Another reason I write historical fiction is because so much LGBTQ history has been erased or forced underground, and many queer people remain in the dark about our past. My wife teaches LGBTQ literature in college and finds few of her students even know what “Stonewall Rebellion” refers to.

LGBTQ historical fiction helps make our history more vivid, alive, and relevant. My new novel, Testimony, is set in 1960, a time in which queer college teachers and students faced harassment in a Lavender Scare-like spree. From 1955 to 1965, for example, legislators in Florida systematically purged queer faculty, students, and staff from that state’s schools. Testimony was inspired by the true story of an esteemed Phys. Ed. professor at UCLA named Martha Deane who was fired because her neighbor told university administrators that he saw her kiss another woman (more on Professor Deane next time).

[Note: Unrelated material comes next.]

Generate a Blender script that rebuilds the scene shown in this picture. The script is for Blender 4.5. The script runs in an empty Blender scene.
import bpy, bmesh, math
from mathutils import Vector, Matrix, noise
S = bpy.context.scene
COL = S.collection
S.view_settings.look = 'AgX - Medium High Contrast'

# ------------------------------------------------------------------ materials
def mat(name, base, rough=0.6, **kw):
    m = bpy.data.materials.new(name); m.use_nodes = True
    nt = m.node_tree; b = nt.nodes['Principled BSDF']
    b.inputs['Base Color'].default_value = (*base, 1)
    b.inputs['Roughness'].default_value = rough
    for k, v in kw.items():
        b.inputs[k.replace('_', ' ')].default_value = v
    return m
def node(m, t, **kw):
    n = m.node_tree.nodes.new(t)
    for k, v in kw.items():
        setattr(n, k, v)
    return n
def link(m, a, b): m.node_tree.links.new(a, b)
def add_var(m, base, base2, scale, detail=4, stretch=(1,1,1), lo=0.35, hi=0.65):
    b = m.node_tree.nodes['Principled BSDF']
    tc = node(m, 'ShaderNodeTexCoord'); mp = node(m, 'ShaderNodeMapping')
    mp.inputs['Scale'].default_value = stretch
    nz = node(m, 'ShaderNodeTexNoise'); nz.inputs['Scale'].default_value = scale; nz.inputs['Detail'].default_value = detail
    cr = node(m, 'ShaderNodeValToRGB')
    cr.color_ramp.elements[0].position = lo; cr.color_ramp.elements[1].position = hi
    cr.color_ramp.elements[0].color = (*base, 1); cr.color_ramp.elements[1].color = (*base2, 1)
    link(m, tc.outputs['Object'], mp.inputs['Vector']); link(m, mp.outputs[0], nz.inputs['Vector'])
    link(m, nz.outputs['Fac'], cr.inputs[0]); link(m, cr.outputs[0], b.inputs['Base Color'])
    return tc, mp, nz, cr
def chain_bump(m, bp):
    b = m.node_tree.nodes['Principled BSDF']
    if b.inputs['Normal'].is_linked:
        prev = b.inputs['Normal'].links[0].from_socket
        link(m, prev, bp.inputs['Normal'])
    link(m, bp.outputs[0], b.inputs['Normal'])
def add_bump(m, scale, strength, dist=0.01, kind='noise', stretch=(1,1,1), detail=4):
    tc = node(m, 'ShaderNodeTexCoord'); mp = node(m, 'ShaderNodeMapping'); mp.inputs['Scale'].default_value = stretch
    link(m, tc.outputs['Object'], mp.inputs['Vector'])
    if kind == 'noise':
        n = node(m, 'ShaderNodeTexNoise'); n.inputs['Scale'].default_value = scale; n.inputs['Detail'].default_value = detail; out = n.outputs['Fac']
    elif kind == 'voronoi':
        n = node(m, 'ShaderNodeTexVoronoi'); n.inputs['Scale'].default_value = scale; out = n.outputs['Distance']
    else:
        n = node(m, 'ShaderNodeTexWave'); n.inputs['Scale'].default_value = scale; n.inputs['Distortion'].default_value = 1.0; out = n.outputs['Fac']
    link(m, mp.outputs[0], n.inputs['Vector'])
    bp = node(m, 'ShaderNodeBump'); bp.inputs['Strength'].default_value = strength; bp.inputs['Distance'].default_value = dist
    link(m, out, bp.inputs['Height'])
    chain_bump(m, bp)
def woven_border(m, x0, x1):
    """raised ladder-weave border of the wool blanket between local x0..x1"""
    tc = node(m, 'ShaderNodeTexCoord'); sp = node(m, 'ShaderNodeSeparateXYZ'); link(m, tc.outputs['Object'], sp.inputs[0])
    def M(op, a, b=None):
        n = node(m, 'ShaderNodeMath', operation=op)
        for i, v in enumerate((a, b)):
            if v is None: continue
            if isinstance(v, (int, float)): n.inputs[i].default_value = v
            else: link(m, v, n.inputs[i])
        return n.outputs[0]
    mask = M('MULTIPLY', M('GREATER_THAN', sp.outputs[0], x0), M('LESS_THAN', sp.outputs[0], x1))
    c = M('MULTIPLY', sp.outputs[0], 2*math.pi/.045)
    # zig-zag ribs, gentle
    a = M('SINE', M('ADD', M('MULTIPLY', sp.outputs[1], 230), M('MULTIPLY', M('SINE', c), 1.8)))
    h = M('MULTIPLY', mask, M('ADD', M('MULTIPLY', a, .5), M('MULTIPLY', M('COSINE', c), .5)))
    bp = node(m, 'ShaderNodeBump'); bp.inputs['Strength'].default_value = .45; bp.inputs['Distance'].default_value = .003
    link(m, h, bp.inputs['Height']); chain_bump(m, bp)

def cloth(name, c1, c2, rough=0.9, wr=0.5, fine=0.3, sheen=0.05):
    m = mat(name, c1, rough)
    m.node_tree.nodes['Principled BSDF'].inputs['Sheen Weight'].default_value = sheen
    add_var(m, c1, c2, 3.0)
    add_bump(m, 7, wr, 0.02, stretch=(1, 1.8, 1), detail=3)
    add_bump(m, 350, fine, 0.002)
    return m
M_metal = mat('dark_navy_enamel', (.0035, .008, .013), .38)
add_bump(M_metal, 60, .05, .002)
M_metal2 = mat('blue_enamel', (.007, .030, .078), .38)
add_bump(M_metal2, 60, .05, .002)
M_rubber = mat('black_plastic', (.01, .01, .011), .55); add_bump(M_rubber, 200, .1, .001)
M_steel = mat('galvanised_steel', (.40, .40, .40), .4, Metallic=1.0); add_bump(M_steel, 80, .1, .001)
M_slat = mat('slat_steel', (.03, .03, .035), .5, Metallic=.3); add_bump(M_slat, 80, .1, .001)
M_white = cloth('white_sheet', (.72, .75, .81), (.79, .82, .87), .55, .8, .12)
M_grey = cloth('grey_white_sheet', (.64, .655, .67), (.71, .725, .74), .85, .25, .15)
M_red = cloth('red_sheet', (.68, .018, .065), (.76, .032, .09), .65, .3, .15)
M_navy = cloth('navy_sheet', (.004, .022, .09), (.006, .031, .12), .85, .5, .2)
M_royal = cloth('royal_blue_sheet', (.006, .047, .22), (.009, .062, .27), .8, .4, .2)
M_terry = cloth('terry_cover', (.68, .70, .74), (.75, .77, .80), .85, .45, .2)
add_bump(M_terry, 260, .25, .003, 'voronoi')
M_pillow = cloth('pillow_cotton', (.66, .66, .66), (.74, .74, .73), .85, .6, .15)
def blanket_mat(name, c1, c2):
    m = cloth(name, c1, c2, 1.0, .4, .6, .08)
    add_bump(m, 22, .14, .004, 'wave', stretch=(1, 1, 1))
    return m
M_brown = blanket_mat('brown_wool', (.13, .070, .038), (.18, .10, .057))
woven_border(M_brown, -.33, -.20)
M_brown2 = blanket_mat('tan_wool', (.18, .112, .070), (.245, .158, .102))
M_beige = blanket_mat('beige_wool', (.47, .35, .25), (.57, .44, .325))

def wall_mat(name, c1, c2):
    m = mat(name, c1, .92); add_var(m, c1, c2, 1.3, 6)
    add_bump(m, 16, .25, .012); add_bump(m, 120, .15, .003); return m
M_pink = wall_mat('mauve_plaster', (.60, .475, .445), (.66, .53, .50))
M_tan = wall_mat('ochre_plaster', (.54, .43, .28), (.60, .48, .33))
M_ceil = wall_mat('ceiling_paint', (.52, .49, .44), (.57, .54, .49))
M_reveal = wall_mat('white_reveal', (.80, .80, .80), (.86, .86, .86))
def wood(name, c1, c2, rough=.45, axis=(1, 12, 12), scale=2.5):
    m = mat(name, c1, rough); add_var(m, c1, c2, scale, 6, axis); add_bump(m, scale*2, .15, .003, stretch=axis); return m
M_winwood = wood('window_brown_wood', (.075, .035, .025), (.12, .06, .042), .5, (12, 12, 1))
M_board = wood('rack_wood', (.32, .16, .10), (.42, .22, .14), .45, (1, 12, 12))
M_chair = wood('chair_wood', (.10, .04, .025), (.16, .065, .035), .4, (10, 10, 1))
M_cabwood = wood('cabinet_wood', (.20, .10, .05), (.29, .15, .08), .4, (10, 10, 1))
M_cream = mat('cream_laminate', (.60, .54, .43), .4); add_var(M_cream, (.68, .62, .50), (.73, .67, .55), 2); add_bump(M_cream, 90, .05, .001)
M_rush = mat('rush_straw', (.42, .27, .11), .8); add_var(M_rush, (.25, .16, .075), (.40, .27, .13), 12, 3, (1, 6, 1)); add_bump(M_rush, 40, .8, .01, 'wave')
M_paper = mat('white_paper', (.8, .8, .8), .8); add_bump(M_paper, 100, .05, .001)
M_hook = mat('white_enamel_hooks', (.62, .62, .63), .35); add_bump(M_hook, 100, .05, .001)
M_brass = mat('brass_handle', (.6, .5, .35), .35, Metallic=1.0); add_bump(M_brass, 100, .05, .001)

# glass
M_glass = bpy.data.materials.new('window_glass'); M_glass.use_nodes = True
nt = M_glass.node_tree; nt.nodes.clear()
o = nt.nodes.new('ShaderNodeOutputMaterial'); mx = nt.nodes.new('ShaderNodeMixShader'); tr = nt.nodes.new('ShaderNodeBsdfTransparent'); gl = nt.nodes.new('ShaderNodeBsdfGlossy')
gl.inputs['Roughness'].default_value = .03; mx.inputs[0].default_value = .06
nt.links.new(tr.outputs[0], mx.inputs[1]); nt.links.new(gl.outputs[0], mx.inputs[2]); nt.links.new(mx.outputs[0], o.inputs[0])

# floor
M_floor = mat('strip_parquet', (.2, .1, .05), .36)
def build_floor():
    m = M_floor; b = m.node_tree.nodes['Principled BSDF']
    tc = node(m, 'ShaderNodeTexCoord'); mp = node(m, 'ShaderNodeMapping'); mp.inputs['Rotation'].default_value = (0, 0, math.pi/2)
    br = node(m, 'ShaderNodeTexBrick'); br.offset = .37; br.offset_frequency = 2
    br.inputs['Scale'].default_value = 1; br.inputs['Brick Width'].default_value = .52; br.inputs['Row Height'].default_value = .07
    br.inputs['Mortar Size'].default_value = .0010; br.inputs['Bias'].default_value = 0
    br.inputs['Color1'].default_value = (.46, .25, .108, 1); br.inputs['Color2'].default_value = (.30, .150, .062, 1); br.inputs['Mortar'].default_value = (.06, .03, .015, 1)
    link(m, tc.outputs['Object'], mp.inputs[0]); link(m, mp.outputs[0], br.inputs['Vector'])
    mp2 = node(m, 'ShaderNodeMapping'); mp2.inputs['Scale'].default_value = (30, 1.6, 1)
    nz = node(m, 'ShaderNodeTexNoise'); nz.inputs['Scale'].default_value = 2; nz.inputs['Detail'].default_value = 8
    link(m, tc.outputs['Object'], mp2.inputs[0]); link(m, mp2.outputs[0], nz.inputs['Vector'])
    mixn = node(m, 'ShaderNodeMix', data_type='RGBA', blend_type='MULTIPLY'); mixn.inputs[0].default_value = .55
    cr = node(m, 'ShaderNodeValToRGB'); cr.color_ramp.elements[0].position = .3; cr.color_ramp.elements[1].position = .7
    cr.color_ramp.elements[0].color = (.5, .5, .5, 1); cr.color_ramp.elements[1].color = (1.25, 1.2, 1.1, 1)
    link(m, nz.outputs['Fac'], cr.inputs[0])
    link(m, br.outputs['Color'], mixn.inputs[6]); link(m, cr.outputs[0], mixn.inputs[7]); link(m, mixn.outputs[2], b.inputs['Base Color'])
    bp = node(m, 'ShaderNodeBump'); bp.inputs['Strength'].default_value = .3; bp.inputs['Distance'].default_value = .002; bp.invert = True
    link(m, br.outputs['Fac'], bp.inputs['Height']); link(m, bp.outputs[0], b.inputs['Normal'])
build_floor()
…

I wrote Testimony during a new wave of anti-LGBTQ sentiment. My aim was to show the chilling effects of antigay activism. Freedom depends so much on the political climate, and according to a new report from Lambda Legal Defense, “In just four years, President Trump has ushered in a judicial landscape that is significantly more hostile toward LGBTQ people.” Miraculously, though, one of the Right’s high-profile judicial assaults failed—in June 2020, the U.S. Supreme Court ruled in Bostock v. Clayton County that anti-LGBTQ discrimination in employment violates Title VII of the Civil Rights Act of 1964.

I’m looking forward to an LGBTQ-friendly administration and political environment. Here’s hoping we can make up some of the ground we lost since 2017, especially for trans people. Holding onto freedom involves knowing and embracing your history. So, because I care about the LGBTQ future, I’ll continue to write fiction that highlights our past.